Republican speaker Kevin McCarthy was ousted from his seat on Wednesday in a vote forced by hard-right conservatives that threw the House of Representatives into gridlock and uncertainty.
The Congress needs to sign off the proposed sale of Virginia-class submarines to Australia, but even before the sacking of McCarthy, there was some uncertainty about when that could happen. A recent research paper presented to the Congress posed the question whether the decision could be “deferred until 2024 or later”, raising the prospect the sign-off could happen during, or after, the 2024 presidential election.
“We’re looking at the disintegration of the Republican Congress with the ouster of speaker McCarthy, which makes it very difficult for the Republicans to come to any kind of consensus here,” ANU Strategic and Defence Studies Centre Honorary Professor Leszek Buszynski told Crikey.
“It looks like the whole thing could be caught up in congressional chaos at the moment. It’s entirely possible that Congress will face a deadlock. All of this is very much up in the air, in which case AUKUS could be sidelined or could get lost in the process.”

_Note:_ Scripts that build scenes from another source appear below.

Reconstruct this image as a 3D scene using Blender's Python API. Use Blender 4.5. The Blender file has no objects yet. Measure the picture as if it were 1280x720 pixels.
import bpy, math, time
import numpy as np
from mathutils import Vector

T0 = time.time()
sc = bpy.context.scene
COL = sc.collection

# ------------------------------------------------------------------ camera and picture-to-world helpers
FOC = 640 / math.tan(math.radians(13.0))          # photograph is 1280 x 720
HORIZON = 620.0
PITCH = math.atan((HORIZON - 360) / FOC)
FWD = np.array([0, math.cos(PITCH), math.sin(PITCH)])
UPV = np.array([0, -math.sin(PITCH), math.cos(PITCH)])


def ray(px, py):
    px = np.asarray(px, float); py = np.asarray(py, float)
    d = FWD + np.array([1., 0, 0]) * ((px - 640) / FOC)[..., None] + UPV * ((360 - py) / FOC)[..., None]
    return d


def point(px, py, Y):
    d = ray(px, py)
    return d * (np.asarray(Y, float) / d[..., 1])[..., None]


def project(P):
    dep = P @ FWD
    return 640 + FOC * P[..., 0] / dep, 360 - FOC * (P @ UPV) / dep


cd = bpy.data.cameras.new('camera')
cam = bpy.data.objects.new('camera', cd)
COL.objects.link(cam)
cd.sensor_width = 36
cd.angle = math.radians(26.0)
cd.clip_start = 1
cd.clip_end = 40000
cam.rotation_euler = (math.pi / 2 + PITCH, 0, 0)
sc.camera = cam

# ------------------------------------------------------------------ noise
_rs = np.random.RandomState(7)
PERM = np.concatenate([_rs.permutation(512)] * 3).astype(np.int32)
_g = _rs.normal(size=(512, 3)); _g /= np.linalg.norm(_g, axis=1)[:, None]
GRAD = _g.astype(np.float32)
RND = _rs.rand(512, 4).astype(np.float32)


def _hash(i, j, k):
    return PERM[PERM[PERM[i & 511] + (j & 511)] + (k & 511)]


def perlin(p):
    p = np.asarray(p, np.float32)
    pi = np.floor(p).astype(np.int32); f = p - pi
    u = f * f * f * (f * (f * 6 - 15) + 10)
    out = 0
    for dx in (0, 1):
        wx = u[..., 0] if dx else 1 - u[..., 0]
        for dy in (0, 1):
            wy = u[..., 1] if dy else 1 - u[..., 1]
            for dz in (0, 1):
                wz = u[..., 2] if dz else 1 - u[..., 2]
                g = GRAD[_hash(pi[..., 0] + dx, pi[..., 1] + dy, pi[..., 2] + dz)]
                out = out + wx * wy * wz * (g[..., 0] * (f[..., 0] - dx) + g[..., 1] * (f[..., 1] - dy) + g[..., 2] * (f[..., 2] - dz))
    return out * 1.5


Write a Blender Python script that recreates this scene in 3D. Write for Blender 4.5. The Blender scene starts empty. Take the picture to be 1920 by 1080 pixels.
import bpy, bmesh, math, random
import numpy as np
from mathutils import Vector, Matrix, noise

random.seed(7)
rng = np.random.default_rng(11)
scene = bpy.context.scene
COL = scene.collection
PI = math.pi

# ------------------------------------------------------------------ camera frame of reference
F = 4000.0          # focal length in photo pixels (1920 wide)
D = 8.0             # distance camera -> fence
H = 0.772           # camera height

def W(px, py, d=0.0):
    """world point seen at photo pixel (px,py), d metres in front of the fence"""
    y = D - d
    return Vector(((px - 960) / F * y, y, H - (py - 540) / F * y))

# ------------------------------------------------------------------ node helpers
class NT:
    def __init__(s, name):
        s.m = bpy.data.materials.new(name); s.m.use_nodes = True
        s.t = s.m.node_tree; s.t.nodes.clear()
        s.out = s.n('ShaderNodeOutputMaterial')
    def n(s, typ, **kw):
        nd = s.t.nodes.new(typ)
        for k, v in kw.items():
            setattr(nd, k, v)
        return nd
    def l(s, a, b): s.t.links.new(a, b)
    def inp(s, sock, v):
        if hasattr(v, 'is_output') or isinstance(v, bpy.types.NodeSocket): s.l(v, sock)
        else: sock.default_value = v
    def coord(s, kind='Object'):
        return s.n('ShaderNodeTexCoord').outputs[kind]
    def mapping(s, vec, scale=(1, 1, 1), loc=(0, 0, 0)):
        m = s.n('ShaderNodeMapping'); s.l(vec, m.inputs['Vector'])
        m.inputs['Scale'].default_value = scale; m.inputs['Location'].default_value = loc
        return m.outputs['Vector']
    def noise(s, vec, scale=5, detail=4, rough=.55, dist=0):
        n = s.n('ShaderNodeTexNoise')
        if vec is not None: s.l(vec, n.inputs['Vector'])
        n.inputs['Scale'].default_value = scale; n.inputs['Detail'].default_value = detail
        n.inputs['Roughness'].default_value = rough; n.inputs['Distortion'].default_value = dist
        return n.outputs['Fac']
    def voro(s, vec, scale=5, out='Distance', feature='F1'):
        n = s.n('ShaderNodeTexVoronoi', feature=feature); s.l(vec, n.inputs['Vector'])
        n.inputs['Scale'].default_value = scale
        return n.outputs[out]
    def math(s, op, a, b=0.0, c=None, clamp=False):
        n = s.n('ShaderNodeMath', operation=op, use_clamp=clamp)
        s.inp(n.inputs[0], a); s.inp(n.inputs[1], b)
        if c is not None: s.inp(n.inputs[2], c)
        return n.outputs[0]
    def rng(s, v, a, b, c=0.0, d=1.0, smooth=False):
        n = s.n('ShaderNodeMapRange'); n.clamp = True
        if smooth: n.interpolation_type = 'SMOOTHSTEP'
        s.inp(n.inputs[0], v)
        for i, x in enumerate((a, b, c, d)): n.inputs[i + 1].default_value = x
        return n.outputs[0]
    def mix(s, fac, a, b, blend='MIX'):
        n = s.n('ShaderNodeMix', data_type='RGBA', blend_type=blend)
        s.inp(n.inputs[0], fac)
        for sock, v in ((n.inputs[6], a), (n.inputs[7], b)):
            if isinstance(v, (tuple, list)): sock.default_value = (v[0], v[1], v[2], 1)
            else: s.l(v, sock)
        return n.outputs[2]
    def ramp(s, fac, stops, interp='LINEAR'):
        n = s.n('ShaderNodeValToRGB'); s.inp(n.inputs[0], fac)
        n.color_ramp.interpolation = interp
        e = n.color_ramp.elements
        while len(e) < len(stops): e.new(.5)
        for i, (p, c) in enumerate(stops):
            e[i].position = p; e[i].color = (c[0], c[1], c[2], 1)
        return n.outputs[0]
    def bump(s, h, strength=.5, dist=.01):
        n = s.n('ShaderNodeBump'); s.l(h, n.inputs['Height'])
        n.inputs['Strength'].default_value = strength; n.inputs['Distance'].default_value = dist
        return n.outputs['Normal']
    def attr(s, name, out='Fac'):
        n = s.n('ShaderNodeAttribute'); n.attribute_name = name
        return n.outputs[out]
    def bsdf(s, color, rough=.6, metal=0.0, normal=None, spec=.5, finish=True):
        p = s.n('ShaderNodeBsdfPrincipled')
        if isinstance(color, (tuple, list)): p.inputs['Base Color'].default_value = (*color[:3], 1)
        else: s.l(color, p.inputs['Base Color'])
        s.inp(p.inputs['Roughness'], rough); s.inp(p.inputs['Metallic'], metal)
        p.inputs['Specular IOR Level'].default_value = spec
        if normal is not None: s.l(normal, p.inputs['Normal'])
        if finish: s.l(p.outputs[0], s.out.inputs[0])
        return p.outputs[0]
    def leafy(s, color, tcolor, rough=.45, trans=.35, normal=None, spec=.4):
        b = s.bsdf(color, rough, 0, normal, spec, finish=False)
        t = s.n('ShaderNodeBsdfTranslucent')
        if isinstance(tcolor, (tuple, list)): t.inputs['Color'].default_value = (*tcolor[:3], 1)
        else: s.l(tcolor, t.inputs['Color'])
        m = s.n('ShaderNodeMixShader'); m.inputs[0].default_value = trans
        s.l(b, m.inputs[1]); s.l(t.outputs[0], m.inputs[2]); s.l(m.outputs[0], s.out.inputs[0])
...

The research paper that raised the prospect of postponing the decision was published by the Congressional Research Service late last month. It speculated the decision may be possible to postpone beyond 2023, which would make “more information available to Congress about the details on specific elements of the proposed Pillar 1 pathway”.
Pillar 1 is a trilateral effort between Australia, the UK and the US to allow Australia to acquire the nuclear-powered Virginia-class submarines. The other element of AUKUS, Pillar 2, is focused on technology cooperation.
The research paper noted that if Congress signed off on Pillar 1 this year, it would mean “sending a signal of alliance solidarity and deterrence to China sooner rather than later”.
It comes after 25 Republicans sent a letter to US President Joe Biden in July urging him to increase funding for the country’s submarine fleet.
“We support the vision of the Australia-United Kingdom-United States (AUKUS) partnership and its potential to change the strategic landscape in the Indo-Pacific. The AUKUS agreement is vitally important, but we must simultaneously protect US national security,” the politicians said in the letter, according to Reuters.
The Republicans added that selling three attack submarines to Australia would “unacceptably weaken” the US fleet.